The shoot is bizarre, especially for the picture’s Hollywood star, Jean Seberg (Zoey Deutch). But other members of the cast and crew, such as her co-star Jean-Paul Belmondo (Aubry Dullin) and the cinematographer, Raoul Coutard (Matthieu Penchinat), perceive some real vision behind the chaos, even if they can’t figure out how it’ll all work. Linklater is thematically drawn to partnership and camaraderie, and he manages to wring remarkable sincerity out of even the silliest premises. Here, the director wrests a radioactive joy from observing Godard generate ideas with his ensemble, even as others pull their hair out around him.

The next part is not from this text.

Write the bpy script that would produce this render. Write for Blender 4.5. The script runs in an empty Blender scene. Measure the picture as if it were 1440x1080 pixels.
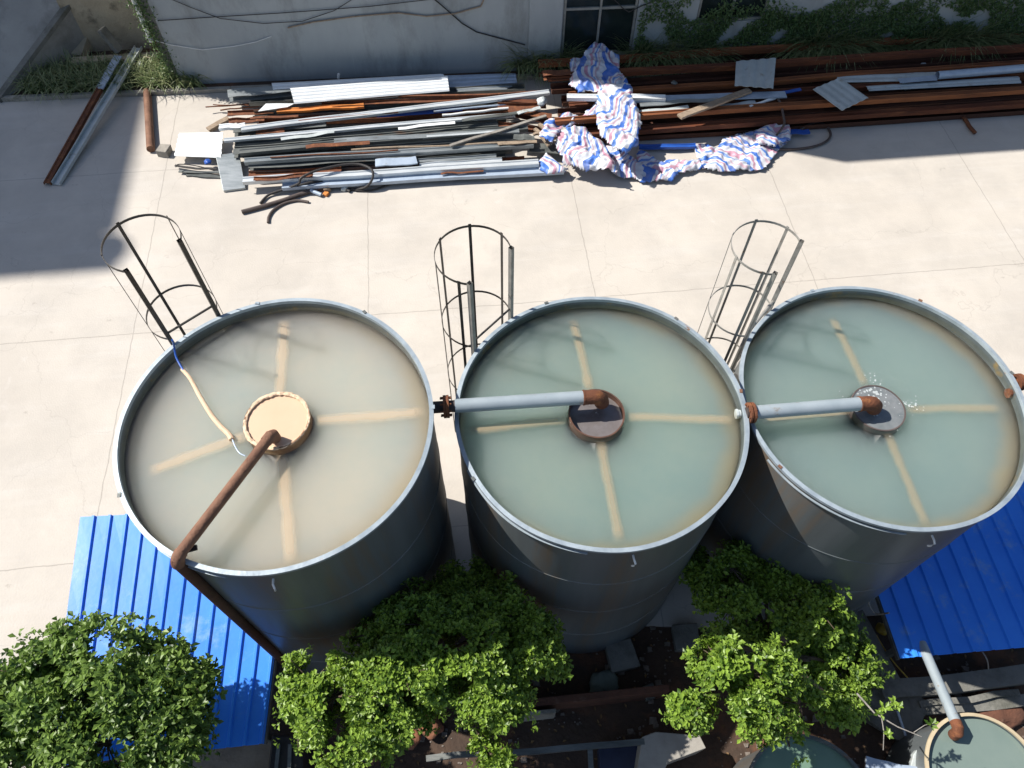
import bpy, bmesh, math, random
from mathutils import Vector, Matrix, noise
R = math.radians
rnd = random.Random(7)
sc = bpy.context.scene
COL = sc.collection
# ------------------------------------------------------------------ camera (calibrated)
F = 1075.0; VX, VY = 712.0, 1220.0; H = 12.4
_n = Vector((VX-720, VY-540, F)).normalized()
_X = (Vector((1,0,0)) - _n*_n.x).normalized()
_Y = (-_n).cross(_X)
def ray(px, py):
    c = Vector((px-720, py-540, F))
    return Vector((c.dot(_X), c.dot(_Y), -c.dot(_n)))
def G(px, py, z=0.0):
    r = ray(px, py); t = (H-z)/-r.z
    return Vector((r.x*t, r.y*t, z))
cam_d = bpy.data.cameras.new('camera'); cam = bpy.data.objects.new('camera', cam_d); COL.objects.link(cam)
cam_d.sensor_width = 36; cam_d.lens = F*36/1440; cam_d.clip_end = 500; cam_d.clip_start = 0.05
def cw(v): return Vector((v.dot(_X), v.dot(_Y), -v.dot(_n)))
cx, cy, cz = cw(Vector((1,0,0))), cw(Vector((0,-1,0))), cw(Vector((0,0,-1)))
m = Matrix(((cx.x,cy.x,cz.x,0),(cx.y,cy.y,cz.y,0),(cx.z,cy.z,cz.z,H),(0,0,0,1)))
cam.matrix_world = m
sc.camera = cam

# ------------------------------------------------------------------ materials
MATS = {}
def L(hexs):
    if not isinstance(hexs, str): return tuple(hexs)
    h = hexs.lstrip('#'); v = [int(h[i:i+2],16)/255 for i in (0,2,4)]
    return tuple((c/12.92 if c <= .04045 else ((c+.055)/1.055)**2.4) for c in v)
def pm(name, c1, c2=None, scale=3.0, rough=.7, metal=0.0, bump=0.0, bscale=None, stain=None, sscale=2.0, sthr=.55, sw=.06,
       stretch=None, spec=.5, detail=6.0, coat=0.0):
    if name in MATS: return MATS[name]
    mt = bpy.data.materials.new(name); mt.use_nodes = True; nt = mt.node_tree; N = nt.nodes; K = nt.links
    b = N['Principled BSDF']; b.inputs['Roughness'].default_value = rough; b.inputs['Metallic'].default_value = metal
    b.inputs['Specular IOR Level'].default_value = spec
    if coat: b.inputs['Coat Weight'].default_value = coat; b.inputs['Coat Roughness'].default_value = .15
    g = N.new('ShaderNodeNewGeometry'); src = g.outputs['Position']
    if stretch:
        mp = N.new('ShaderNodeMapping'); mp.inputs['Scale'].default_value = stretch; K.new(src, mp.inputs['Vector']); src = mp.outputs[0]
    c1 = L(c1); c2 = L(c2) if c2 else tuple(x*.8 for x in c1)
    n = N.new('ShaderNodeTexNoise'); n.inputs['Scale'].default_value = scale; n.inputs['Detail'].default_value = detail; n.inputs['Roughness'].default_value = .62
    K.new(src, n.inputs['Vector'])
    r = N.new('ShaderNodeValToRGB'); r.color_ramp.elements[0].position = .33; r.color_ramp.elements[1].position = .67
    r.color_ramp.elements[0].color = (*c1,1); r.color_ramp.elements[1].color = (*c2,1); K.new(n.outputs['Fac'], r.inputs[0])
    col = r.outputs[0]
    if stain:
        n2 = N.new('ShaderNodeTexNoise'); n2.inputs['Scale'].default_value = sscale; n2.inputs['Detail'].default_value = 8; n2.inputs['Roughness'].default_value=.7
        K.new(src, n2.inputs['Vector'])
        r2 = N.new('ShaderNodeValToRGB'); r2.color_ramp.elements[0].position = sthr-sw; r2.color_ramp.elements[1].position = sthr+sw
        K.new(n2.outputs['Fac'], r2.inputs[0])
        mx = N.new('ShaderNodeMix'); mx.data_type = 'RGBA'; K.new(r2.outputs[0], mx.inputs['Factor'])
        K.new(col, mx.inputs[6]); mx.inputs[7].default_value = (*L(stain),1); col = mx.outputs[2]
    K.new(col, b.inputs['Base Color'])
    if bump:
        n3 = N.new('ShaderNodeTexNoise'); n3.inputs['Scale'].default_value = bscale or scale*4; n3.inputs['Detail'].default_value = 6
        K.new(src, n3.inputs['Vector'])
        bp = N.new('ShaderNodeBump'); bp.inputs['Strength'].default_value = bump; bp.inputs['Distance'].default_value = .02
        K.new(n3.outputs['Fac'], bp.inputs['Height']); K.new(bp.outputs[0], b.inputs['Normal'])
    MATS[name] = mt; return mt
STEEL = pm('tank paint', (.130,.146,.152), (.088,.100,.104), 1.1, .42, .0, .12, 3, (.15,.11,.075), 1.0, .60, .09, stretch=(1.8,1.8,.16), spec=.4)
RIM   = pm('rim steel', (.36,.42,.46), (.24,.29,.33), 5, .5, .2, .2, 20, (.26,.13,.06), 3.2, .665, .03)
INNER = pm('inner wall', (.11,.135,.145), (.07,.09,.10), 4, .5, .1, .2, 12, (.20,.15,.07), 3, .64, .05)
RUST  = pm('rust', (.19,.068,.030), (.10,.036,.018), 6, .85, .1, .5, 40, (.26,.10,.035), 9, .6, .06)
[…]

Blue Moon is the other side of the idiosyncratic-artist coin, examining not the airy start of something major but a man bereft of his best collaborator. Hart was, for decades, the other half of a duo with Richard Rodgers; they added hundreds of standards to the Great American Songbook and co-wrote musicals such as Pal Joey and A Connecticut Yankee. Blue Moon finds Hart after their breakup, on the opening night of Oklahoma—Rodgers’s first collaboration with the man who would become his best-known partner, Oscar Hammerstein II. The film is set entirely at Sardi’s, the legendary Broadway haunt, where the drunken and depressive Hart is holding court at the bar. He locks other patrons into conversation as he waits for a triumphant Rodgers (Andrew Scott) to walk in.
Blue Moon sees Hart confront his lack of a professional future, nearly in real time. Despite the wistful tone, it’s a bitingly funny viewing experience. Shrunken to Hart’s height and given his balding pate, Hawke is transfixing in the role; as Hart, he holds everyone’s attention whenever he’s monologuing. The character’s rapt audience, however, looks at him with a mix of pity and regret. A Sardi’s bartender, Eddie (Bobby Cannavale), puts up with him best, allowing the floundering lyricist to loudly critique Oklahoma and boast about imagined sexual conquests. The cordial New Yorker writer E. B. White (Patrick Kennedy) shows up to trade anecdotes with Hart, fascinated by his sharp decline. Later, of course, Rodgers appears, treating his old partner with steely politeness.
Linklater could have made Nouvelle Vague at any point in his career. The film is an exegesis on the strange magic of filmmaking: Sometimes, against all odds, things just come together. But Blue Moon seems like a newer area of focus for the director. The small-scale tragedy depicts an undeniable artistic force who simply could not get out of his own way. (One wonders if Linklater is pondering the darker directions his career could have gone.) The two movies are fascinating to watch in tandem as a meditation on the unpredictability of making it in the arts—including Linklater’s own path, which has taken him on a strange, winding journey in and out of the mainstream. No matter the talent involved, he seems to argue, creative success is a crapshoot.